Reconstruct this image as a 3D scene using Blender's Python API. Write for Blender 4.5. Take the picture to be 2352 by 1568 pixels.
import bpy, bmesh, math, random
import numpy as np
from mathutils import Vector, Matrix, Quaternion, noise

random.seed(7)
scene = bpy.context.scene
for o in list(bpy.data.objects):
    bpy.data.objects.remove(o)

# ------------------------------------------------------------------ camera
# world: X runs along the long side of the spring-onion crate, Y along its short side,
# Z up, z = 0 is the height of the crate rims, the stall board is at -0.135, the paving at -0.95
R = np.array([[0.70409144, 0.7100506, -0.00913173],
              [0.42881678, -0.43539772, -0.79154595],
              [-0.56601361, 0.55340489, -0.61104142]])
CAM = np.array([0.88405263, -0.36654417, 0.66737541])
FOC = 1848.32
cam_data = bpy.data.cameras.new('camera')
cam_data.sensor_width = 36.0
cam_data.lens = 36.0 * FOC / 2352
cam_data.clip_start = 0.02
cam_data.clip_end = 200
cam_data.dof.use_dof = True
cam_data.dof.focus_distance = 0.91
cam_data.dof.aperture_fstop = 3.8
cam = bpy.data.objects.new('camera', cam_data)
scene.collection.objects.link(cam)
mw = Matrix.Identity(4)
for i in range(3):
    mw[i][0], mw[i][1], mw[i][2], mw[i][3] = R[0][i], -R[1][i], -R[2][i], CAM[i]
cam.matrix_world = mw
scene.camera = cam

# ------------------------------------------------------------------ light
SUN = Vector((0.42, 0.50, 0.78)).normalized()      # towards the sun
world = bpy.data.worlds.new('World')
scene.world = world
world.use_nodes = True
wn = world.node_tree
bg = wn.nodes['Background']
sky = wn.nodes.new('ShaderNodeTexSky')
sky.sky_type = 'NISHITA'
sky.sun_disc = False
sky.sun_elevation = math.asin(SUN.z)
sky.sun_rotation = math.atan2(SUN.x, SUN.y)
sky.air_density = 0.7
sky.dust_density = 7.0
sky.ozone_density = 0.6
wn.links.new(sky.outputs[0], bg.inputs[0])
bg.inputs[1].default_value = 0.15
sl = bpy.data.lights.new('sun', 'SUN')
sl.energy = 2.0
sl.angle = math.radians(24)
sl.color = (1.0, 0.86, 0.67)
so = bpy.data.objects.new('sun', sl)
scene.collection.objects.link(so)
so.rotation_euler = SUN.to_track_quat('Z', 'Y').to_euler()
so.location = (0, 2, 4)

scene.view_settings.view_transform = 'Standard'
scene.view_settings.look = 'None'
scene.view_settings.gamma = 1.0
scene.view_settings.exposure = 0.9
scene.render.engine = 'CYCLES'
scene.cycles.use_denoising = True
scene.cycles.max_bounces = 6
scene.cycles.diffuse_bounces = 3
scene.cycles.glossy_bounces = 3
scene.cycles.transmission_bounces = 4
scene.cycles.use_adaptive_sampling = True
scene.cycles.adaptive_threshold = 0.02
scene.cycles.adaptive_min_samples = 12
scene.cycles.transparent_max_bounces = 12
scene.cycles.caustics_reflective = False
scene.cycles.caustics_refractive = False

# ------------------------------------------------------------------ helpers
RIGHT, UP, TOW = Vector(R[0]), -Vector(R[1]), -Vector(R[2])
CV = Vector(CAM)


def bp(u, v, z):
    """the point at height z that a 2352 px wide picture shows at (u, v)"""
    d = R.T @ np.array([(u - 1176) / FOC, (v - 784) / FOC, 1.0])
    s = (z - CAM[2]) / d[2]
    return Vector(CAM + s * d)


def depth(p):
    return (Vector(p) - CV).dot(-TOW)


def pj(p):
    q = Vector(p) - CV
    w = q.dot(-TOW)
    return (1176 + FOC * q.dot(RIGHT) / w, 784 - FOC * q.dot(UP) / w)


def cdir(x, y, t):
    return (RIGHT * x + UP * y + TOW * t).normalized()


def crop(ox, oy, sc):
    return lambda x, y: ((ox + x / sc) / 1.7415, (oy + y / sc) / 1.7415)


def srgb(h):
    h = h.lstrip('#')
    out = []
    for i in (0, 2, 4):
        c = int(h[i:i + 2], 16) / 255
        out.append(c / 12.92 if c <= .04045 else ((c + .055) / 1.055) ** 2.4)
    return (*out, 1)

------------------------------

### WORK INSTRUCTIONS
Output the full listing without altering anything.

### TASK RESULT
Reconstruct this image as a 3D scene using Blender's Python API. Write for Blender 4.5. Take the picture to be 2352 by 1568 pixels.
import bpy, bmesh, math, random
import numpy as np
from mathutils import Vector, Matrix, Quaternion, noise

random.seed(7)
scene = bpy.context.scene
for o in list(bpy.data.objects):
    bpy.data.objects.remove(o)

# ------------------------------------------------------------------ camera
# world: X runs along the long side of the spring-onion crate, Y along its short side,
# Z up, z = 0 is the height of the crate rims, the stall board is at -0.135, the paving at -0.95
R = np.array([[0.70409144, 0.7100506, -0.00913173],
              [0.42881678, -0.43539772, -0.79154595],
              [-0.56601361, 0.55340489, -0.61104142]])
CAM = np.array([0.88405263, -0.36654417, 0.66737541])
FOC = 1848.32
cam_data = bpy.data.cameras.new('camera')
cam_data.sensor_width = 36.0
cam_data.lens = 36.0 * FOC / 2352
cam_data.clip_start = 0.02
cam_data.clip_end = 200
cam_data.dof.use_dof = True
cam_data.dof.focus_distance = 0.91
cam_data.dof.aperture_fstop = 3.8
cam = bpy.data.objects.new('camera', cam_data)
scene.collection.objects.link(cam)
mw = Matrix.Identity(4)
for i in range(3):
    mw[i][0], mw[i][1], mw[i][2], mw[i][3] = R[0][i], -R[1][i], -R[2][i], CAM[i]
cam.matrix_world = mw
scene.camera = cam

# ------------------------------------------------------------------ light
SUN = Vector((0.42, 0.50, 0.78)).normalized()      # towards the sun
world = bpy.data.worlds.new('World')
scene.world = world
world.use_nodes = True
wn = world.node_tree
bg = wn.nodes['Background']
sky = wn.nodes.new('ShaderNodeTexSky')
sky.sky_type = 'NISHITA'
sky.sun_disc = False
sky.sun_elevation = math.asin(SUN.z)
sky.sun_rotation = math.atan2(SUN.x, SUN.y)
sky.air_density = 0.7
sky.dust_density = 7.0
sky.ozone_density = 0.6
wn.links.new(sky.outputs[0], bg.inputs[0])
bg.inputs[1].default_value = 0.15
sl = bpy.data.lights.new('sun', 'SUN')
sl.energy = 2.0
sl.angle = math.radians(24)
sl.color = (1.0, 0.86, 0.67)
so = bpy.data.objects.new('sun', sl)
scene.collection.objects.link(so)
so.rotation_euler = SUN.to_track_quat('Z', 'Y').to_euler()
so.location = (0, 2, 4)

scene.view_settings.view_transform = 'Standard'
scene.view_settings.look = 'None'
scene.view_settings.gamma = 1.0
scene.view_settings.exposure = 0.9
scene.render.engine = 'CYCLES'
scene.cycles.use_denoising = True
scene.cycles.max_bounces = 6
scene.cycles.diffuse_bounces = 3
scene.cycles.glossy_bounces = 3
scene.cycles.transmission_bounces = 4
scene.cycles.use_adaptive_sampling = True
scene.cycles.adaptive_threshold = 0.02
scene.cycles.adaptive_min_samples = 12
scene.cycles.transparent_max_bounces = 12
scene.cycles.caustics_reflective = False
scene.cycles.caustics_refractive = False

# ------------------------------------------------------------------ helpers
RIGHT, UP, TOW = Vector(R[0]), -Vector(R[1]), -Vector(R[2])
CV = Vector(CAM)


def bp(u, v, z):
    """the point at height z that a 2352 px wide picture shows at (u, v)"""
    d = R.T @ np.array([(u - 1176) / FOC, (v - 784) / FOC, 1.0])
    s = (z - CAM[2]) / d[2]
    return Vector(CAM + s * d)


def depth(p):
    return (Vector(p) - CV).dot(-TOW)


def pj(p):
    q = Vector(p) - CV
    w = q.dot(-TOW)
    return (1176 + FOC * q.dot(RIGHT) / w, 784 - FOC * q.dot(UP) / w)


def cdir(x, y, t):
    return (RIGHT * x + UP * y + TOW * t).normalized()


def crop(ox, oy, sc):
    return lambda x, y: ((ox + x / sc) / 1.7415, (oy + y / sc) / 1.7415)


def srgb(h):
    h = h.lstrip('#')
    out = []
    for i in (0, 2, 4):
        c = int(h[i:i + 2], 16) / 255
        out.append(c / 12.92 if c <= .04045 else ((c + .055) / 1.055) ** 2.4)
    return (*out, 1)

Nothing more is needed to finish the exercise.